#### DIRECTIONS FOR THIS TASK
Exactly repeat the material, dropping every picture from the copy.
▼▼▼
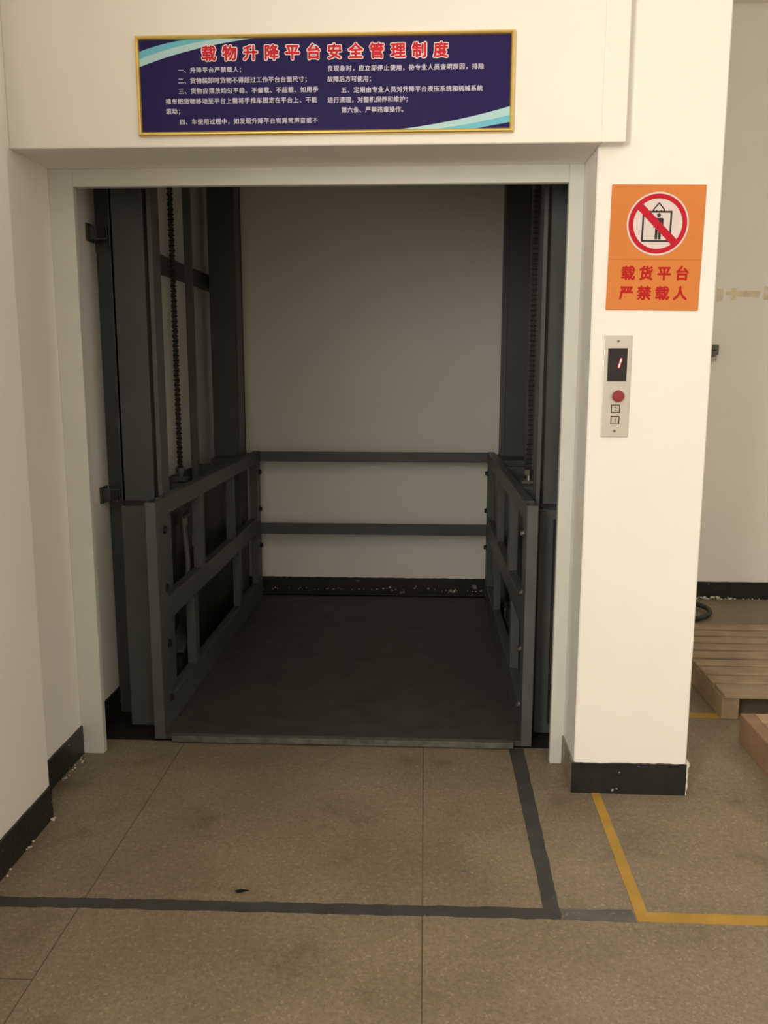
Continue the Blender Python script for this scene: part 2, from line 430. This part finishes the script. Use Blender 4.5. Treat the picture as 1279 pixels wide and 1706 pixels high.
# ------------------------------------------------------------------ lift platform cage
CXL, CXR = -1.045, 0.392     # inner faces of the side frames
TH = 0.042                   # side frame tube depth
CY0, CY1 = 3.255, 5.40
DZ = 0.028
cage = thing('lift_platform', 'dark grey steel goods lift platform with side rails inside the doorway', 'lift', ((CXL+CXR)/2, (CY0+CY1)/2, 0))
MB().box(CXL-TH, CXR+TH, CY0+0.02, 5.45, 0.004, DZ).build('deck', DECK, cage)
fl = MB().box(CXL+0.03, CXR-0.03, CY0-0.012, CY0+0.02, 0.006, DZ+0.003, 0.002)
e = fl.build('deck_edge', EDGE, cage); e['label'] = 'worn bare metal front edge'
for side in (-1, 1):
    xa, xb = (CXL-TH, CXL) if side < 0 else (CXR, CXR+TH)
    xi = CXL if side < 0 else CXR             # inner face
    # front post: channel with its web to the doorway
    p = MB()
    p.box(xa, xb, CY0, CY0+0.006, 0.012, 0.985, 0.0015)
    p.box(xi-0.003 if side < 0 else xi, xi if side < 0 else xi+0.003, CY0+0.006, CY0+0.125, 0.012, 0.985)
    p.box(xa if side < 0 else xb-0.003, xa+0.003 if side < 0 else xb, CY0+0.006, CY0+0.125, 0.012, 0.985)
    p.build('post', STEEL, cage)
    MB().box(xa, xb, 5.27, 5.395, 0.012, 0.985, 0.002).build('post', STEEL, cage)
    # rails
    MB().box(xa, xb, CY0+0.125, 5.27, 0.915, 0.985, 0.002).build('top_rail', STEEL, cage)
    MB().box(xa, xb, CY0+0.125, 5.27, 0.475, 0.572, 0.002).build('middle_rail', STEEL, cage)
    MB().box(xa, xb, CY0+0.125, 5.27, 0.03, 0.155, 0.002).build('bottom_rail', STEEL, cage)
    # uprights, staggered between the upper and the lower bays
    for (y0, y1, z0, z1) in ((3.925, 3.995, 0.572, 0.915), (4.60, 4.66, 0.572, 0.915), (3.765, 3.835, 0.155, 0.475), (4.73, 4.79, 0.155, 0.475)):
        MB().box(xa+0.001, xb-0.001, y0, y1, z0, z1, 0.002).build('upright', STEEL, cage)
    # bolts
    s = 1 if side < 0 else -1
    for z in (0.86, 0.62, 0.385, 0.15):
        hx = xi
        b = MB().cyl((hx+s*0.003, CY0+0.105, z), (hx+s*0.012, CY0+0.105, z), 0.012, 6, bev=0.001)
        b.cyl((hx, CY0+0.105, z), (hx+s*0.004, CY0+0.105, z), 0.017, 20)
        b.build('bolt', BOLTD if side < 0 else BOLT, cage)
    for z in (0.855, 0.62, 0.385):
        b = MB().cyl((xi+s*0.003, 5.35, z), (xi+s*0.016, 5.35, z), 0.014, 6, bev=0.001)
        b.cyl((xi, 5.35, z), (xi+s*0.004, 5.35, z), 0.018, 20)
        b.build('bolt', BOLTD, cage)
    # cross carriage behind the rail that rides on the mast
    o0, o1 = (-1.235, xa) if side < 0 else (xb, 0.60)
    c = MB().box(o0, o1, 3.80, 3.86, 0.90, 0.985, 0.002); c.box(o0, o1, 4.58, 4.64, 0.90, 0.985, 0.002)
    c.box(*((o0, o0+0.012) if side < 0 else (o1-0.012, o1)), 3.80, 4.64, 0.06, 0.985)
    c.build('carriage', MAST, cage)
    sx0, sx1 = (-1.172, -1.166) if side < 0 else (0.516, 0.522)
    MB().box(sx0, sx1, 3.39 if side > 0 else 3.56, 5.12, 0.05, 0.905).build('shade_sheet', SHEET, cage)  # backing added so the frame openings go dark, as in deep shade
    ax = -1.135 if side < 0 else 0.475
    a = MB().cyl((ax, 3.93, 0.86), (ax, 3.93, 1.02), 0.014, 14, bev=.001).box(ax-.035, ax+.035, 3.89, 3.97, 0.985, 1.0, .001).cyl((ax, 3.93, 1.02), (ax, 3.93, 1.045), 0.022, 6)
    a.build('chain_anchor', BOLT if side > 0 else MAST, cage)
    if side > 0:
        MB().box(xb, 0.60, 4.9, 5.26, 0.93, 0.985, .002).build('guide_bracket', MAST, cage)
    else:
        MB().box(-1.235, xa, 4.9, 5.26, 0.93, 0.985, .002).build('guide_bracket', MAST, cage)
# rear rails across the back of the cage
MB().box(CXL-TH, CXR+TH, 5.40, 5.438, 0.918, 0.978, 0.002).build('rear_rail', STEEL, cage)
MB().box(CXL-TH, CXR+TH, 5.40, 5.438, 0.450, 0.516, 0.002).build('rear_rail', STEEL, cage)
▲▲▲
#### WORKED ANSWER
Continue the Blender Python script for this scene: part 2, from line 430. This part finishes the script. Use Blender 4.5. Treat the picture as 1279 pixels wide and 1706 pixels high.
# ------------------------------------------------------------------ lift platform cage
CXL, CXR = -1.045, 0.392     # inner faces of the side frames
TH = 0.042                   # side frame tube depth
CY0, CY1 = 3.255, 5.40
DZ = 0.028
cage = thing('lift_platform', 'dark grey steel goods lift platform with side rails inside the doorway', 'lift', ((CXL+CXR)/2, (CY0+CY1)/2, 0))
MB().box(CXL-TH, CXR+TH, CY0+0.02, 5.45, 0.004, DZ).build('deck', DECK, cage)
fl = MB().box(CXL+0.03, CXR-0.03, CY0-0.012, CY0+0.02, 0.006, DZ+0.003, 0.002)
e = fl.build('deck_edge', EDGE, cage); e['label'] = 'worn bare metal front edge'
for side in (-1, 1):
    xa, xb = (CXL-TH, CXL) if side < 0 else (CXR, CXR+TH)
    xi = CXL if side < 0 else CXR             # inner face
    # front post: channel with its web to the doorway
    p = MB()
    p.box(xa, xb, CY0, CY0+0.006, 0.012, 0.985, 0.0015)
    p.box(xi-0.003 if side < 0 else xi, xi if side < 0 else xi+0.003, CY0+0.006, CY0+0.125, 0.012, 0.985)
    p.box(xa if side < 0 else xb-0.003, xa+0.003 if side < 0 else xb, CY0+0.006, CY0+0.125, 0.012, 0.985)
    p.build('post', STEEL, cage)
    MB().box(xa, xb, 5.27, 5.395, 0.012, 0.985, 0.002).build('post', STEEL, cage)
    # rails
    MB().box(xa, xb, CY0+0.125, 5.27, 0.915, 0.985, 0.002).build('top_rail', STEEL, cage)
    MB().box(xa, xb, CY0+0.125, 5.27, 0.475, 0.572, 0.002).build('middle_rail', STEEL, cage)
    MB().box(xa, xb, CY0+0.125, 5.27, 0.03, 0.155, 0.002).build('bottom_rail', STEEL, cage)
    # uprights, staggered between the upper and the lower bays
    for (y0, y1, z0, z1) in ((3.925, 3.995, 0.572, 0.915), (4.60, 4.66, 0.572, 0.915), (3.765, 3.835, 0.155, 0.475), (4.73, 4.79, 0.155, 0.475)):
        MB().box(xa+0.001, xb-0.001, y0, y1, z0, z1, 0.002).build('upright', STEEL, cage)
    # bolts
    s = 1 if side < 0 else -1
    for z in (0.86, 0.62, 0.385, 0.15):
        hx = xi
        b = MB().cyl((hx+s*0.003, CY0+0.105, z), (hx+s*0.012, CY0+0.105, z), 0.012, 6, bev=0.001)
        b.cyl((hx, CY0+0.105, z), (hx+s*0.004, CY0+0.105, z), 0.017, 20)
        b.build('bolt', BOLTD if side < 0 else BOLT, cage)
    for z in (0.855, 0.62, 0.385):
        b = MB().cyl((xi+s*0.003, 5.35, z), (xi+s*0.016, 5.35, z), 0.014, 6, bev=0.001)
        b.cyl((xi, 5.35, z), (xi+s*0.004, 5.35, z), 0.018, 20)
        b.build('bolt', BOLTD, cage)
    # cross carriage behind the rail that rides on the mast
    o0, o1 = (-1.235, xa) if side < 0 else (xb, 0.60)
    c = MB().box(o0, o1, 3.80, 3.86, 0.90, 0.985, 0.002); c.box(o0, o1, 4.58, 4.64, 0.90, 0.985, 0.002)
    c.box(*((o0, o0+0.012) if side < 0 else (o1-0.012, o1)), 3.80, 4.64, 0.06, 0.985)
    c.build('carriage', MAST, cage)
    sx0, sx1 = (-1.172, -1.166) if side < 0 else (0.516, 0.522)
    MB().box(sx0, sx1, 3.39 if side > 0 else 3.56, 5.12, 0.05, 0.905).build('shade_sheet', SHEET, cage)  # backing added so the frame openings go dark, as in deep shade
    ax = -1.135 if side < 0 else 0.475
    a = MB().cyl((ax, 3.93, 0.86), (ax, 3.93, 1.02), 0.014, 14, bev=.001).box(ax-.035, ax+.035, 3.89, 3.97, 0.985, 1.0, .001).cyl((ax, 3.93, 1.02), (ax, 3.93, 1.045), 0.022, 6)
    a.build('chain_anchor', BOLT if side > 0 else MAST, cage)
    if side > 0:
        MB().box(xb, 0.60, 4.9, 5.26, 0.93, 0.985, .002).build('guide_bracket', MAST, cage)
    else:
        MB().box(-1.235, xa, 4.9, 5.26, 0.93, 0.985, .002).build('guide_bracket', MAST, cage)
# rear rails across the back of the cage
MB().box(CXL-TH, CXR+TH, 5.40, 5.438, 0.918, 0.978, 0.002).build('rear_rail', STEEL, cage)
MB().box(CXL-TH, CXR+TH, 5.40, 5.438, 0.450, 0.516, 0.002).build('rear_rail', STEEL, cage)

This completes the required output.